After bartenders in Coral Gables call the last round, many of them make their way to The Bar for nightcaps. There is no better endorsement for a watering hole than one from the mixologist class. But if you need another, check out the beer selection. The Bar boasts 10 brands of brew on tap and 21 in bottles, plus a wide variety of liquor. A serviceable menu of standards features four kinds of hamburgers, a decent chicken sandwich, and mozzarella sticks that don't bathe your fingers in grease. Tunes that range from Sinatra to Kid Rock stack the jukebox. On Saturdays live music rocks the room. Above it all is an air of comfort that makes The Bar's steady clientele treat the joint like a second home.
Candy Caramelo, the hostess so nice she named herself twice (caramelo is Spanish for candy), zings one-liners and double-entendres from the stage of Club Tropigala Wednesday through Sunday nights. "This is not fat," she says, showing off her hefty figure, barely concealed by a teddy and feathery robe. "This is filet mignon." Then she winks and pulls some unsuspecting patron up to the stage, burying his face in her prodigious bosom to the delight of the crowd. Candy has been having fun with cabaret and nightclub audiences since the Fifties, and she doesn't mind telling you about her career in between jiggles, wiggles, and giggles. So sit back, order a mojito, and enjoy show biz the way it used to be. Just remember: Sit too close to the stage and there's a good chance you'll end up in Candy's, er, act.

They call it "old-school" at Shantel's Lounge in Liberty City, where each week a group of African-American musicians, who have played jazz, blues, oldies, and soul around Miami, gathers to jam. Other music makers and singers are welcome to join the horns, keyboards, and drums that rock the room. During a spoken-word segment, about ten poets deliver short readings, ranging from brilliant rants on the African diaspora, to rap-a-logues, to embarrassingly bad Barry White-style schlocky bedroom whisperings. On the first Sunday of the month, Shantel's offers barbecue, collard greens, pigeon peas, rice, and other fixings for three dollars. The songs, the words, and the friendly conversation are free.

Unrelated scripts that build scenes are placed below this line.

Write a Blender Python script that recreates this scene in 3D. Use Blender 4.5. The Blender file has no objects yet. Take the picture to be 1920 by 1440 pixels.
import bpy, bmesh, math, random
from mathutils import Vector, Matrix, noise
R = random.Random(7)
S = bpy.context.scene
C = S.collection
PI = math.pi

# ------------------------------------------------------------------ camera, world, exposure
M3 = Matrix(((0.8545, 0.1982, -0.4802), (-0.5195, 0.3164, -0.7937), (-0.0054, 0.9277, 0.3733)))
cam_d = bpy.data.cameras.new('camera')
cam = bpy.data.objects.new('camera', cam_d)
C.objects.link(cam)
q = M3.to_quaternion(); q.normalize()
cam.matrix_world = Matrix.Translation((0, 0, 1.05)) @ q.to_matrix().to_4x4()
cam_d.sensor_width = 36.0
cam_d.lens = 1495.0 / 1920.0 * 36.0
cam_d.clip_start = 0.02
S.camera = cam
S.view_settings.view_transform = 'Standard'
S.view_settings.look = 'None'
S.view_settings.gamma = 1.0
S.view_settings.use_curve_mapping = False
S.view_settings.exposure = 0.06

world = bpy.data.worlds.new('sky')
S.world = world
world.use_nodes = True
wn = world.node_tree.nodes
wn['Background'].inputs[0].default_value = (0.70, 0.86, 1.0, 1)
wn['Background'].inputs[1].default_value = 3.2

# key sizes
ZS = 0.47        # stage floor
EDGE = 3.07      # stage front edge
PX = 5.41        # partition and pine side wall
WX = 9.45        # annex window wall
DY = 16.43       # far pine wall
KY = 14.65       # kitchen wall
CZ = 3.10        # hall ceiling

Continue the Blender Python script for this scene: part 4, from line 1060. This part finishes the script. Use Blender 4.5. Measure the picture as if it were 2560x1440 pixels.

The Fifties: Miami Beach was the sun-and-fun capital of the world. The postwar cocktail nation was in full swing, and Morris Lapidus was creating what he called an "architecture of joy." The Lapidus-designed Eden Roc opened in 1956 and is considered a classic example of MIMo, or Miami Modernism. It's also still the best place anywhere to enjoy an adult beverage or two. The bar and the hotel lobby in which it sits, recently restored to its midcentury splendor, are an ode to the kind of sophistication that existed only in the movies. A sculpted canopy, supported by fluted columns that rise to the ceiling, hovers above a sunken oasis filled with plump couches and chairs upholstered in regal gold and deep purple. Grecian-style statues and fleur-de-lis floor designs accent the room. Sun and moonlight filter through the sheer curtains of a curved window-wall overlooking the pool. Just when you think nothing could be more perfect, martinis and mixed drinks arrive in stately glassware while a house piano player offers a song of love from another time. God bless and comfort Morris Lapidus.